Gela è una città complessa, troppo complessa. Di fronte ai peggiori mali, alle virtù del minimo comune multiplo, alle basi primordiali della chimica o alle fonti impure del pregiudizio più diffuso.
Una città che meriterebbe un risveglio tranquillo e senza scenari da fronte bellico, dove ogni occasione è buona per proclamare innovazione scontata che, alla fine, si rivela sempre improduttiva o comunque troppo generica. E in sostanza, tolte le false apparenze, vado a votare per la trentesima volta, con la vaga illusione di sentirmi pienamente cittadino. Non entro nel merito delle questioni politiche, anche se devo constatare quotidianamente i sistemi litigiosi di chi vuole a tutti costi ragione e magari non si cura del bene dei singoli individui.
Non desidero neanche affrontare la dinamica religiosa, certamente degna di rispetto ma essenzialmente votata alla disperazione di una classe operaia che, a mio modesto avviso, avrebbe potuto creare delle basi solide già un paio di anni addietro, quando i segni della crisi cominciavano ad infiltrarsi all’interno del tessuto economico e si riusciva a intravedere qualcosa nel piatto. Ovviamente, da buon cristiano peccatore e imperfetto, credo solo nell’amore misericordioso di Dio e non in un possibile investimento “divino” costellato da programmi senza fine o da “cestini” della solidarietà. Oggi come allora, oggi come adesso, lontano da diatribe e giochi di potere. Credo nella mia città, disposta a spendersi, a rivalutarsi, a rimarginare ferite. Credo anche in un possibile rilancio dell’azione commerciale, pronta a selezionare secondo i canoni tradizionali (curriculum e verifica dei requisiti) e a rivedere il concetto di manodopera, pronta a slegarsi dalle logiche dello sfruttamento o di una mancata assunzione legata all’orientamento sessuale (vietata, se non erro, per legge).

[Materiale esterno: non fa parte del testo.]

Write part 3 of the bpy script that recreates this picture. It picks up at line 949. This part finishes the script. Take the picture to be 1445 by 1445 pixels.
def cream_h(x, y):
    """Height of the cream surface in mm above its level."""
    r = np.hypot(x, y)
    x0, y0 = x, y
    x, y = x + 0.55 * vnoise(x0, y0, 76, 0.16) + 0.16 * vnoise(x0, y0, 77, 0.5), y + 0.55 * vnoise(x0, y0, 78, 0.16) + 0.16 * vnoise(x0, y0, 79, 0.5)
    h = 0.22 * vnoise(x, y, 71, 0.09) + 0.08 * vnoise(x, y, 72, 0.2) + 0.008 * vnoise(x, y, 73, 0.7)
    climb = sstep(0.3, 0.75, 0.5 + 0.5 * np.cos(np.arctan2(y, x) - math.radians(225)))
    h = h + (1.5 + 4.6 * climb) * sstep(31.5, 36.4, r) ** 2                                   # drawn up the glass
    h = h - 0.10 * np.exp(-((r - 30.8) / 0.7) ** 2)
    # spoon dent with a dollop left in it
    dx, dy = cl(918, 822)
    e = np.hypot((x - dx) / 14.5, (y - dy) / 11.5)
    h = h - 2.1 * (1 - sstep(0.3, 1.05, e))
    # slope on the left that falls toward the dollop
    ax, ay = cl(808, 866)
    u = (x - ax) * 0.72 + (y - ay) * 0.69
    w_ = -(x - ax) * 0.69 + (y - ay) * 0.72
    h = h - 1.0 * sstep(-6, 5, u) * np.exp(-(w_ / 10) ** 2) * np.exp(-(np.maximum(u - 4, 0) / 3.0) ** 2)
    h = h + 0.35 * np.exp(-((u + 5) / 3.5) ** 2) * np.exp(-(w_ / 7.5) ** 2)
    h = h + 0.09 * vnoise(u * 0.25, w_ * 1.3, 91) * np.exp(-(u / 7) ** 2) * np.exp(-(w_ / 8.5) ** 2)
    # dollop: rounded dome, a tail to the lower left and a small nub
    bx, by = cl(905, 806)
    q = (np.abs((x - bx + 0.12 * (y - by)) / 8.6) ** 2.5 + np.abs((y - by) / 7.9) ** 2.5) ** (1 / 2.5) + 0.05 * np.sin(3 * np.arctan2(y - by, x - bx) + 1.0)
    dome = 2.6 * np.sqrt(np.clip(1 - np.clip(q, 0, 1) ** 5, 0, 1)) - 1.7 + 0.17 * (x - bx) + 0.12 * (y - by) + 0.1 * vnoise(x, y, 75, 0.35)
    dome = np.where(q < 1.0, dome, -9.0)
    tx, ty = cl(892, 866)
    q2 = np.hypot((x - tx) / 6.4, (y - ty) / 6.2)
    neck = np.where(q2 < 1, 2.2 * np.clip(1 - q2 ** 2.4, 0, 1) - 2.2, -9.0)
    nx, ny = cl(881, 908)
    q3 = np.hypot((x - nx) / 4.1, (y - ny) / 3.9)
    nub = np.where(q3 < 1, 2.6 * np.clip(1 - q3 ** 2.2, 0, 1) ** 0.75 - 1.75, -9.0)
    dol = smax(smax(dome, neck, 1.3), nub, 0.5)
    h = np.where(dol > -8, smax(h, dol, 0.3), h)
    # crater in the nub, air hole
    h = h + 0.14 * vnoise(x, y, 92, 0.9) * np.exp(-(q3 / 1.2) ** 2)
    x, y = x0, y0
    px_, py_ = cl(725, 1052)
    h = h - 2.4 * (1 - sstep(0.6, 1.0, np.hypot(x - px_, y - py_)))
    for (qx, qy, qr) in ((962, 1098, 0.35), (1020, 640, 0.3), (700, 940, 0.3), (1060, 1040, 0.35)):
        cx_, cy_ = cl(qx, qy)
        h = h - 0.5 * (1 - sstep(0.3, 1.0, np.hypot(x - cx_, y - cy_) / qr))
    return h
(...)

Chissà come piangeranno la 903 del ’77 e la 125 del ’91, riferimenti normativi nati con lo scopo di sostenere le differenze di genere e che, di fatto, sono rimasti chiusi nel cassetto per decenni. Questa è la nostra città, atipica dimostrazione di un agglomerato urbano privo di coordinate sociologiche e destinato a sonnecchiare nei pozzi neri della solitudine. Esagerato ? Forse, ma consentitemi, miei cari lettori, di avere un dubbio, legittimo e concreto. Può esserci sviluppo in un luogo intriso di pettegolezzi, cantilene, mezze parole e sguardi furtivi ? Può esserci comunicazione in un territorio che non conosce né emittenti, né riceventi ? Non lo sappiamo, ma i nodi rimangono e, prima o poi, qualcuno avrà l’incarico di scioglierli definitivamente e senza indugi.